Take each line that has the word "parts" and return it.

>>>

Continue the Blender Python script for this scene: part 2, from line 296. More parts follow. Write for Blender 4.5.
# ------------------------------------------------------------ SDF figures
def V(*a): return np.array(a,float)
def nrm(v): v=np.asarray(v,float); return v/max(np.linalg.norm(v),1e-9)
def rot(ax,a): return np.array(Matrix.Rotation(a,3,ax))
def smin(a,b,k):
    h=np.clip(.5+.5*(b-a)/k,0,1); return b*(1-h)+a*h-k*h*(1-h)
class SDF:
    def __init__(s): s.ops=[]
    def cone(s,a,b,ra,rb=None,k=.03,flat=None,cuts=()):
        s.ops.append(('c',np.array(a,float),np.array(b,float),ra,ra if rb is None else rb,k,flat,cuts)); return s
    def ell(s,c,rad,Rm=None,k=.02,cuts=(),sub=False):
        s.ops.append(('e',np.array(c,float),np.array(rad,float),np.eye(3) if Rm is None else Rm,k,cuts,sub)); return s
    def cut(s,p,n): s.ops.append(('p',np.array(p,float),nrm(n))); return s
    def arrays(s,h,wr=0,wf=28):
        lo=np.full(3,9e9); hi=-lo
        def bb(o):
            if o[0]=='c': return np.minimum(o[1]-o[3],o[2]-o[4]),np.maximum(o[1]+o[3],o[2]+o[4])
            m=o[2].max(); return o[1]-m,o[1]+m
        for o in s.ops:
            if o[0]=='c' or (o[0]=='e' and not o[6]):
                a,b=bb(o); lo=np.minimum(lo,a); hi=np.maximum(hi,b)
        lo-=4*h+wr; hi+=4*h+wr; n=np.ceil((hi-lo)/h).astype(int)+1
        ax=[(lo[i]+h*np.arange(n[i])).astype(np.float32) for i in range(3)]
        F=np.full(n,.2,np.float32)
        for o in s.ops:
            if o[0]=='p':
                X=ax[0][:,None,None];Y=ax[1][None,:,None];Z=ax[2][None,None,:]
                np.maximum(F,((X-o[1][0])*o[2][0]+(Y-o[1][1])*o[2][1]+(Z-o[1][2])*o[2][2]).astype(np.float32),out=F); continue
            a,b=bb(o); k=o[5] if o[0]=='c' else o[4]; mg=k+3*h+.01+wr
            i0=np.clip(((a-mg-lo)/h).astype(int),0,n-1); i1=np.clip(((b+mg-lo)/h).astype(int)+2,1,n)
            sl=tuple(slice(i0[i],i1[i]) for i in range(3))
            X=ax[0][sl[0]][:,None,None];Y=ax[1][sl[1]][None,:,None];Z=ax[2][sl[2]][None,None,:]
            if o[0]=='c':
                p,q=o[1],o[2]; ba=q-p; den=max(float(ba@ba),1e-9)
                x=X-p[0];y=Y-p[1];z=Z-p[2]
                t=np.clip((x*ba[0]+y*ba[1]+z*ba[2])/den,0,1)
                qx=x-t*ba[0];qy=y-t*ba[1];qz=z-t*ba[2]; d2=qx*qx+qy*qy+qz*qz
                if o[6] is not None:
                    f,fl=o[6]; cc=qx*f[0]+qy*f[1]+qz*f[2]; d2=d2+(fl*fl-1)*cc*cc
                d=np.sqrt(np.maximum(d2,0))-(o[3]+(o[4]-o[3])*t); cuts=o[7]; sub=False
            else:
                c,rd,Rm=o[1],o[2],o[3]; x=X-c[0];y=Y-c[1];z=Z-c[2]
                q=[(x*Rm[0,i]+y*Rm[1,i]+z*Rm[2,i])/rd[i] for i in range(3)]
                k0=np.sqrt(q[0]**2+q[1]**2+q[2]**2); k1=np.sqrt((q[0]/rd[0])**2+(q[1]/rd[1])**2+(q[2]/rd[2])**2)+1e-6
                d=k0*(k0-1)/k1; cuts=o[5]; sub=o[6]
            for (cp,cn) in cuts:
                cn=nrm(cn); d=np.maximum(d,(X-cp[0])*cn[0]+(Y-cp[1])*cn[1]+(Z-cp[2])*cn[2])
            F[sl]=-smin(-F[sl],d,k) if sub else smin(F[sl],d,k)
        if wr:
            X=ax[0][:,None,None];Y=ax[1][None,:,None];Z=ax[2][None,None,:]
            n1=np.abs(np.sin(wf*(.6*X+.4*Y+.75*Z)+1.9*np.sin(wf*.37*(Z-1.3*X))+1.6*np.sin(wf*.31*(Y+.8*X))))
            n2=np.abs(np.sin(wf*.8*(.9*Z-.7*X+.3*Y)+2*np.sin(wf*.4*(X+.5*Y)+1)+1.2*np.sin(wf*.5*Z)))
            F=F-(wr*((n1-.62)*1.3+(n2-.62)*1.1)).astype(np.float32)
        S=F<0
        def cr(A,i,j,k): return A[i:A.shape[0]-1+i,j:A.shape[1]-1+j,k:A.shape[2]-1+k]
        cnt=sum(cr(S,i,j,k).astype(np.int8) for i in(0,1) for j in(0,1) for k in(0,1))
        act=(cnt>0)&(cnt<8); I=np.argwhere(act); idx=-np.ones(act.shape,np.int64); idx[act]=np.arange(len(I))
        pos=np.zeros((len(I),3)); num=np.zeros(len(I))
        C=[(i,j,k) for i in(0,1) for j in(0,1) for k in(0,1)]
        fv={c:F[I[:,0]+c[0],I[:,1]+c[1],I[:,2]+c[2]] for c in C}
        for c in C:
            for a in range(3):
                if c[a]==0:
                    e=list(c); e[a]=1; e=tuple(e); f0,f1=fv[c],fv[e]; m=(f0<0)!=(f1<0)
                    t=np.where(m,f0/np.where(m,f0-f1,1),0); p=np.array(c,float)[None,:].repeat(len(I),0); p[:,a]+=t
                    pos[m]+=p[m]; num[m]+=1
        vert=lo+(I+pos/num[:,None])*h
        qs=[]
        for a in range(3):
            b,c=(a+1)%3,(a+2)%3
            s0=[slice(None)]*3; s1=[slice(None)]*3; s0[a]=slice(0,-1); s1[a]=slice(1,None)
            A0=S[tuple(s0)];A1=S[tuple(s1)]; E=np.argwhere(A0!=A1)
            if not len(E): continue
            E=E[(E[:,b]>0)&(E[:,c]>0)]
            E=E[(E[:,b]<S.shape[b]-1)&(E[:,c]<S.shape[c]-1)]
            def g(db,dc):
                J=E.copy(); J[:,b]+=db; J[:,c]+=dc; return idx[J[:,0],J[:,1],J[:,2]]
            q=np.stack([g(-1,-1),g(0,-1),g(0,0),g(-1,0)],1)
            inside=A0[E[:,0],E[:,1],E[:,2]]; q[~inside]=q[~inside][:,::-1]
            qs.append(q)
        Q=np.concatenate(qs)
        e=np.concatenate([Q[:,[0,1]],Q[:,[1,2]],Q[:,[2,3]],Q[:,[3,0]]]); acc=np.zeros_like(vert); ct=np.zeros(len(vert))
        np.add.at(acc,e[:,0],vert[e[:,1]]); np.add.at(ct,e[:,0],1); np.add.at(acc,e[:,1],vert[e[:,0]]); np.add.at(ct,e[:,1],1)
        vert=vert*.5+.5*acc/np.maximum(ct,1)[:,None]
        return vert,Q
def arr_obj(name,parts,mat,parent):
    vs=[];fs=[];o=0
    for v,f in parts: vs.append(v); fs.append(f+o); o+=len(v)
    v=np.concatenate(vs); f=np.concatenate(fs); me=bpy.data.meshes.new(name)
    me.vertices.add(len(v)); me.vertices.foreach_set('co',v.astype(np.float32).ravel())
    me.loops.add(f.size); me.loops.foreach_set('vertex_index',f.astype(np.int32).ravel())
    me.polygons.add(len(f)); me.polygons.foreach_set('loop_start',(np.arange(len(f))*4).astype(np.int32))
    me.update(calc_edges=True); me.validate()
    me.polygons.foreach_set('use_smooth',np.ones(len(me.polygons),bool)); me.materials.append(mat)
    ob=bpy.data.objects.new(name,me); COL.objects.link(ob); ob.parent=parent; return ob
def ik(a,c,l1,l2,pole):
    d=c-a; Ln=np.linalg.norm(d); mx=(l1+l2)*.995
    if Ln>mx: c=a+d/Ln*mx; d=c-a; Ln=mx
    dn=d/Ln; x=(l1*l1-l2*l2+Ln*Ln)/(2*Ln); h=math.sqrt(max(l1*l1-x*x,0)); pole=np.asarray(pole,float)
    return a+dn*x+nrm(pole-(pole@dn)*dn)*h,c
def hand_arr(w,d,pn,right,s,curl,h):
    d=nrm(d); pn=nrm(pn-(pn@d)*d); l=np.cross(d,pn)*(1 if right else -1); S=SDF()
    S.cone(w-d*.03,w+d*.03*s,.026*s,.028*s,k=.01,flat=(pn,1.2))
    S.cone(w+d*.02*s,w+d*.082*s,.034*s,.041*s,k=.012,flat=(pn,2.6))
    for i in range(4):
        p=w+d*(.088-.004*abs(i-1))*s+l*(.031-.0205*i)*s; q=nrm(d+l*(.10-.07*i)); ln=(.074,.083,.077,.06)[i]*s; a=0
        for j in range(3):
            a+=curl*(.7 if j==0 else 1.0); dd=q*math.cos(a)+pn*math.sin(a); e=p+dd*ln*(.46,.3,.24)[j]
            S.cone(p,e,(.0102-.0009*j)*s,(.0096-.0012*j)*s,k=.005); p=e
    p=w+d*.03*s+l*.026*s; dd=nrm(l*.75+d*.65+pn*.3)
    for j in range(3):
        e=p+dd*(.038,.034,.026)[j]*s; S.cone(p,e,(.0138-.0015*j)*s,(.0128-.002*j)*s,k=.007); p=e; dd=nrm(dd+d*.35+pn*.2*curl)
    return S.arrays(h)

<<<

-- EXPECTED ANSWER --
Continue the Blender Python script for this scene: part 2, from line 296. More parts follow. Write for Blender 4.5.
def arr_obj(name,parts,mat,parent):
    for v,f in parts: vs.append(v); fs.append(f+o); o+=len(v)